[3D scene scripts]
>> begin

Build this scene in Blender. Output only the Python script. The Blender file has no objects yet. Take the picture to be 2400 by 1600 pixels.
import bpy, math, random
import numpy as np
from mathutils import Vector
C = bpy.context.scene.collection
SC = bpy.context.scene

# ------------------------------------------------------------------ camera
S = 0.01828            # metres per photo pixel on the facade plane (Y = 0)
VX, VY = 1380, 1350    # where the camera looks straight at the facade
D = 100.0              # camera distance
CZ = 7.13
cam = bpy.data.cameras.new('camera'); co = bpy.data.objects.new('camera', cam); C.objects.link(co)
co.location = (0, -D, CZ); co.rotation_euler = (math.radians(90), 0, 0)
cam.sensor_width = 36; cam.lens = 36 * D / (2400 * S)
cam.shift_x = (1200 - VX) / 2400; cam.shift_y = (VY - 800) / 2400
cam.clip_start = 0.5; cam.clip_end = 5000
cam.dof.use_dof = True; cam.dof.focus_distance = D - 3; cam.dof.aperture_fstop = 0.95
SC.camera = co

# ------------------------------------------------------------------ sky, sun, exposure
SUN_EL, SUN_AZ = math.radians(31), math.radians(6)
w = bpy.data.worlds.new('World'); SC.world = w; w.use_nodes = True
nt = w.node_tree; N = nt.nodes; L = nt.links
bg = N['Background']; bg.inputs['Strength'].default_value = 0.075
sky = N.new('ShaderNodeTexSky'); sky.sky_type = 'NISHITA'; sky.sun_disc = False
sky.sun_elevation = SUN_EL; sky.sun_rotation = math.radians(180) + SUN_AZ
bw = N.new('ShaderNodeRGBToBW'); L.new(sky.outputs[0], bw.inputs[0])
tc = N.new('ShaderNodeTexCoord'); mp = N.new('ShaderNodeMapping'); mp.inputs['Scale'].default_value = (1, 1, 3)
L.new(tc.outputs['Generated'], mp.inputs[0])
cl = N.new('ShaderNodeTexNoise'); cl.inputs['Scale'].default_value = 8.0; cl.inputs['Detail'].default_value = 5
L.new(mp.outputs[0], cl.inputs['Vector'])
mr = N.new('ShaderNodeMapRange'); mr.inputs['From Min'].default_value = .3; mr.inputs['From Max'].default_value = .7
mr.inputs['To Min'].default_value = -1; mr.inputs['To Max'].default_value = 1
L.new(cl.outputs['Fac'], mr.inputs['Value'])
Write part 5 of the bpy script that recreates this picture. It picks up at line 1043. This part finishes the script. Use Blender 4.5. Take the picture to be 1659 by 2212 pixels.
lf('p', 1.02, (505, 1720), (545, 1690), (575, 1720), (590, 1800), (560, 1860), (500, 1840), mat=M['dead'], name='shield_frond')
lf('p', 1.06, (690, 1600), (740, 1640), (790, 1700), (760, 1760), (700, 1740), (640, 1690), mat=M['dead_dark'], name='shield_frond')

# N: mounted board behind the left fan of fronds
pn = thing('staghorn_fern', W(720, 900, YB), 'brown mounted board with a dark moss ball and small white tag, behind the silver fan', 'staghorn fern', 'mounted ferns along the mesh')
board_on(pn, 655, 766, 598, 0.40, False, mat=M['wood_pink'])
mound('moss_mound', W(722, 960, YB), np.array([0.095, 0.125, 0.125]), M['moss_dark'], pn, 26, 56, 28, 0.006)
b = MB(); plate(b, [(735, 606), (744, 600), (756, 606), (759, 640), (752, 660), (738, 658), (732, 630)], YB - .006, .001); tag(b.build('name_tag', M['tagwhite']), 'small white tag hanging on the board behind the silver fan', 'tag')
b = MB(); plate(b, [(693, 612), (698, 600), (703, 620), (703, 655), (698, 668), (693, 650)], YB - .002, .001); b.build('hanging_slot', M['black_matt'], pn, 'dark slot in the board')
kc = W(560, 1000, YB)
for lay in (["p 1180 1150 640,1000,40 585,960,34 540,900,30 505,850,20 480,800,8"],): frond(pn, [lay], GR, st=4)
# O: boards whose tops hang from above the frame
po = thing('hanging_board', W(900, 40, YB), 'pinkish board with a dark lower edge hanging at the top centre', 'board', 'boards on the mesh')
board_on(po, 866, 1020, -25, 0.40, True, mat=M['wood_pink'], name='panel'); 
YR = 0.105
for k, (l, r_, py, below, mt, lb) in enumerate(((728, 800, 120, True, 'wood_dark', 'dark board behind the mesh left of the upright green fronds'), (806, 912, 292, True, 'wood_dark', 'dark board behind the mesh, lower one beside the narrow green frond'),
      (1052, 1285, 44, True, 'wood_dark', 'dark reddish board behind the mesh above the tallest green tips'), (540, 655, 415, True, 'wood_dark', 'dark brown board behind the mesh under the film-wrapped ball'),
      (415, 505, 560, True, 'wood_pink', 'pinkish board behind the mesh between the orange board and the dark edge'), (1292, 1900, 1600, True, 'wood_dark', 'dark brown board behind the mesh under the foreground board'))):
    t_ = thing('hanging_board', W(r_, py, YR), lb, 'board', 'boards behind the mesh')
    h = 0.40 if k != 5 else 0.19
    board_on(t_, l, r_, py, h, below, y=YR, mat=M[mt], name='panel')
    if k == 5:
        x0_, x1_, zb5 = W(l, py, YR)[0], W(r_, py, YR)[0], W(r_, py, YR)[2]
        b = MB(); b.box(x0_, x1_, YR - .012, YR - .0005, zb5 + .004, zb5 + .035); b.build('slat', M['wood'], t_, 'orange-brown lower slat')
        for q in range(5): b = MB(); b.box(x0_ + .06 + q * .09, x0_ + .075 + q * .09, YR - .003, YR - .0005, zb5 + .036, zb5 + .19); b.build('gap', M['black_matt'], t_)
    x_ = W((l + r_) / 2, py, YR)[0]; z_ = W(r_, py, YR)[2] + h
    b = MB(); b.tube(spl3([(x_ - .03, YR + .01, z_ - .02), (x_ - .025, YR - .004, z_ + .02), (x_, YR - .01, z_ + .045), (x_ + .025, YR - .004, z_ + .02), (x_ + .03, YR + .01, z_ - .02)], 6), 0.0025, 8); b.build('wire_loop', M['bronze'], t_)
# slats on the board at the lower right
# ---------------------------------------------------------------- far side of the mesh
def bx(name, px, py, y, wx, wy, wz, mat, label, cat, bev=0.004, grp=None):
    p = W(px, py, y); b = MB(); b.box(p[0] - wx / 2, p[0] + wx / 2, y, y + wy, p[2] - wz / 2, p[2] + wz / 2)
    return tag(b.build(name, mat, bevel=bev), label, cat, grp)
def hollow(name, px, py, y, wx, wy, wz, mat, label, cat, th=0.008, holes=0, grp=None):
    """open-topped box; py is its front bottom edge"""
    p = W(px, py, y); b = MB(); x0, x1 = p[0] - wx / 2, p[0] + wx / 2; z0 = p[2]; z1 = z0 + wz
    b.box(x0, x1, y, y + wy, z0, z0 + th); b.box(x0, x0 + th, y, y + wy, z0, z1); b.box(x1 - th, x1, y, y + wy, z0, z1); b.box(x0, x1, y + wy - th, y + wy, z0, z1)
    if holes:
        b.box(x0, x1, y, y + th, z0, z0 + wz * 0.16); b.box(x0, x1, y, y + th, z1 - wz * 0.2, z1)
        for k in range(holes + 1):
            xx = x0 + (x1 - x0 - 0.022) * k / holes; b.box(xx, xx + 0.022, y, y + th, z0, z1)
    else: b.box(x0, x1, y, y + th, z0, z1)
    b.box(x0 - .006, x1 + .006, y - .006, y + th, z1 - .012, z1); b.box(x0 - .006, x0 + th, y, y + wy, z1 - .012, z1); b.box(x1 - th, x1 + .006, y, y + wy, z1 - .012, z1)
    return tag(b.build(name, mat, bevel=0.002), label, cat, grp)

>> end

## SHORT EXERCISE
Repeat each record in full; every line must match exactly.

## RESULT
Build this scene in Blender. Output only the Python script. The Blender file has no objects yet. Take the picture to be 2400 by 1600 pixels.
import bpy, math, random
import numpy as np
from mathutils import Vector
C = bpy.context.scene.collection
SC = bpy.context.scene

# ------------------------------------------------------------------ camera
S = 0.01828            # metres per photo pixel on the facade plane (Y = 0)
VX, VY = 1380, 1350    # where the camera looks straight at the facade
D = 100.0              # camera distance
CZ = 7.13
cam = bpy.data.cameras.new('camera'); co = bpy.data.objects.new('camera', cam); C.objects.link(co)
co.location = (0, -D, CZ); co.rotation_euler = (math.radians(90), 0, 0)
cam.sensor_width = 36; cam.lens = 36 * D / (2400 * S)
cam.shift_x = (1200 - VX) / 2400; cam.shift_y = (VY - 800) / 2400
cam.clip_start = 0.5; cam.clip_end = 5000
cam.dof.use_dof = True; cam.dof.focus_distance = D - 3; cam.dof.aperture_fstop = 0.95
SC.camera = co

# ------------------------------------------------------------------ sky, sun, exposure
SUN_EL, SUN_AZ = math.radians(31), math.radians(6)
w = bpy.data.worlds.new('World'); SC.world = w; w.use_nodes = True
nt = w.node_tree; N = nt.nodes; L = nt.links
bg = N['Background']; bg.inputs['Strength'].default_value = 0.075
sky = N.new('ShaderNodeTexSky'); sky.sky_type = 'NISHITA'; sky.sun_disc = False
sky.sun_elevation = SUN_EL; sky.sun_rotation = math.radians(180) + SUN_AZ
bw = N.new('ShaderNodeRGBToBW'); L.new(sky.outputs[0], bw.inputs[0])
tc = N.new('ShaderNodeTexCoord'); mp = N.new('ShaderNodeMapping'); mp.inputs['Scale'].default_value = (1, 1, 3)
L.new(tc.outputs['Generated'], mp.inputs[0])
cl = N.new('ShaderNodeTexNoise'); cl.inputs['Scale'].default_value = 8.0; cl.inputs['Detail'].default_value = 5
L.new(mp.outputs[0], cl.inputs['Vector'])
mr = N.new('ShaderNodeMapRange'); mr.inputs['From Min'].default_value = .3; mr.inputs['From Max'].default_value = .7
mr.inputs['To Min'].default_value = -1; mr.inputs['To Max'].default_value = 1
L.new(cl.outputs['Fac'], mr.inputs['Value'])
Write part 5 of the bpy script that recreates this picture. It picks up at line 1043. This part finishes the script. Use Blender 4.5. Take the picture to be 1659 by 2212 pixels.
lf('p', 1.02, (505, 1720), (545, 1690), (575, 1720), (590, 1800), (560, 1860), (500, 1840), mat=M['dead'], name='shield_frond')
lf('p', 1.06, (690, 1600), (740, 1640), (790, 1700), (760, 1760), (700, 1740), (640, 1690), mat=M['dead_dark'], name='shield_frond')

# N: mounted board behind the left fan of fronds
pn = thing('staghorn_fern', W(720, 900, YB), 'brown mounted board with a dark moss ball and small white tag, behind the silver fan', 'staghorn fern', 'mounted ferns along the mesh')
board_on(pn, 655, 766, 598, 0.40, False, mat=M['wood_pink'])
mound('moss_mound', W(722, 960, YB), np.array([0.095, 0.125, 0.125]), M['moss_dark'], pn, 26, 56, 28, 0.006)
b = MB(); plate(b, [(735, 606), (744, 600), (756, 606), (759, 640), (752, 660), (738, 658), (732, 630)], YB - .006, .001); tag(b.build('name_tag', M['tagwhite']), 'small white tag hanging on the board behind the silver fan', 'tag')
b = MB(); plate(b, [(693, 612), (698, 600), (703, 620), (703, 655), (698, 668), (693, 650)], YB - .002, .001); b.build('hanging_slot', M['black_matt'], pn, 'dark slot in the board')
kc = W(560, 1000, YB)
for lay in (["p 1180 1150 640,1000,40 585,960,34 540,900,30 505,850,20 480,800,8"],): frond(pn, [lay], GR, st=4)
# O: boards whose tops hang from above the frame
po = thing('hanging_board', W(900, 40, YB), 'pinkish board with a dark lower edge hanging at the top centre', 'board', 'boards on the mesh')
board_on(po, 866, 1020, -25, 0.40, True, mat=M['wood_pink'], name='panel'); 
YR = 0.105
for k, (l, r_, py, below, mt, lb) in enumerate(((728, 800, 120, True, 'wood_dark', 'dark board behind the mesh left of the upright green fronds'), (806, 912, 292, True, 'wood_dark', 'dark board behind the mesh, lower one beside the narrow green frond'),
      (1052, 1285, 44, True, 'wood_dark', 'dark reddish board behind the mesh above the tallest green tips'), (540, 655, 415, True, 'wood_dark', 'dark brown board behind the mesh under the film-wrapped ball'),
      (415, 505, 560, True, 'wood_pink', 'pinkish board behind the mesh between the orange board and the dark edge'), (1292, 1900, 1600, True, 'wood_dark', 'dark brown board behind the mesh under the foreground board'))):
    t_ = thing('hanging_board', W(r_, py, YR), lb, 'board', 'boards behind the mesh')
    h = 0.40 if k != 5 else 0.19
    board_on(t_, l, r_, py, h, below, y=YR, mat=M[mt], name='panel')
    if k == 5:
        x0_, x1_, zb5 = W(l, py, YR)[0], W(r_, py, YR)[0], W(r_, py, YR)[2]
        b = MB(); b.box(x0_, x1_, YR - .012, YR - .0005, zb5 + .004, zb5 + .035); b.build('slat', M['wood'], t_, 'orange-brown lower slat')
        for q in range(5): b = MB(); b.box(x0_ + .06 + q * .09, x0_ + .075 + q * .09, YR - .003, YR - .0005, zb5 + .036, zb5 + .19); b.build('gap', M['black_matt'], t_)
    x_ = W((l + r_) / 2, py, YR)[0]; z_ = W(r_, py, YR)[2] + h
    b = MB(); b.tube(spl3([(x_ - .03, YR + .01, z_ - .02), (x_ - .025, YR - .004, z_ + .02), (x_, YR - .01, z_ + .045), (x_ + .025, YR - .004, z_ + .02), (x_ + .03, YR + .01, z_ - .02)], 6), 0.0025, 8); b.build('wire_loop', M['bronze'], t_)
# slats on the board at the lower right
# ---------------------------------------------------------------- far side of the mesh
def bx(name, px, py, y, wx, wy, wz, mat, label, cat, bev=0.004, grp=None):
    p = W(px, py, y); b = MB(); b.box(p[0] - wx / 2, p[0] + wx / 2, y, y + wy, p[2] - wz / 2, p[2] + wz / 2)
    return tag(b.build(name, mat, bevel=bev), label, cat, grp)
def hollow(name, px, py, y, wx, wy, wz, mat, label, cat, th=0.008, holes=0, grp=None):
    """open-topped box; py is its front bottom edge"""
    p = W(px, py, y); b = MB(); x0, x1 = p[0] - wx / 2, p[0] + wx / 2; z0 = p[2]; z1 = z0 + wz
    b.box(x0, x1, y, y + wy, z0, z0 + th); b.box(x0, x0 + th, y, y + wy, z0, z1); b.box(x1 - th, x1, y, y + wy, z0, z1); b.box(x0, x1, y + wy - th, y + wy, z0, z1)
    if holes:
        b.box(x0, x1, y, y + th, z0, z0 + wz * 0.16); b.box(x0, x1, y, y + th, z1 - wz * 0.2, z1)
        for k in range(holes + 1):
            xx = x0 + (x1 - x0 - 0.022) * k / holes; b.box(xx, xx + 0.022, y, y + th, z0, z1)
    else: b.box(x0, x1, y, y + th, z0, z1)
    b.box(x0 - .006, x1 + .006, y - .006, y + th, z1 - .012, z1); b.box(x0 - .006, x0 + th, y, y + wy, z1 - .012, z1); b.box(x1 - th, x1 + .006, y, y + wy, z1 - .012, z1)
    return tag(b.build(name, mat, bevel=0.002), label, cat, grp)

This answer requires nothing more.